The whole thing would amount to little more than a (vanishing) hill of beans where it not for the strong connections between Bana and McAdams, who rise above the shaky material with performances worthy of the Oscar contender this movie aches to be (that Mychael Danna score is certainly gorgeous).
What's missing from the film is any real sense of purpose, apart from Henry's and Clare's squabbling efforts to have a child in the here and now, and not the there and then (Ally McBeal's phantom dancing fetus comes to mind).
Screenwriter Bruce Joel Rubin also penned Ghost, which managed to incorporate a genuinely exciting drama in the context of a supernatural love saga.

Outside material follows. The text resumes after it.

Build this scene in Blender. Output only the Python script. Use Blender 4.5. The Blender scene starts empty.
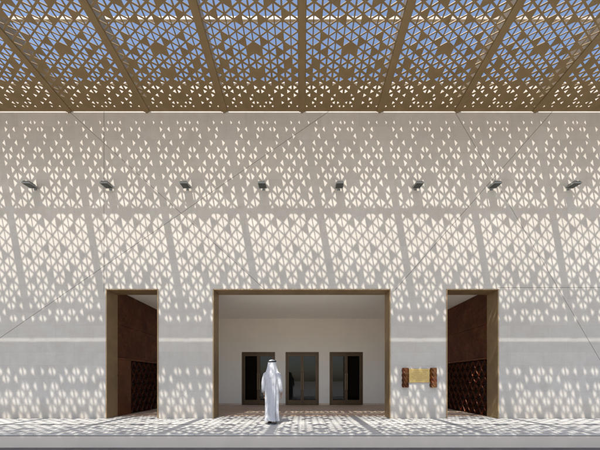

Was similar inspiration lacking here, or was he required to stick too closely to the source novel?
The novel at least provided regular updates as to the years and the changing ages of Henry and Clare, signposts that are sorely lacking in the film.
If you can get past the calendar gymnastics, The Time Traveler's Wife plays as an affecting allegory of love that persists even when the lover is gone – as in really gone. It's also gorgeous to look at; Toronto makes a great Chicago.
And it certainly fits the current mood of moviegoers. Today's romancers seem to want a little conjuring with their canoodling. Is real-world love simply too mundane?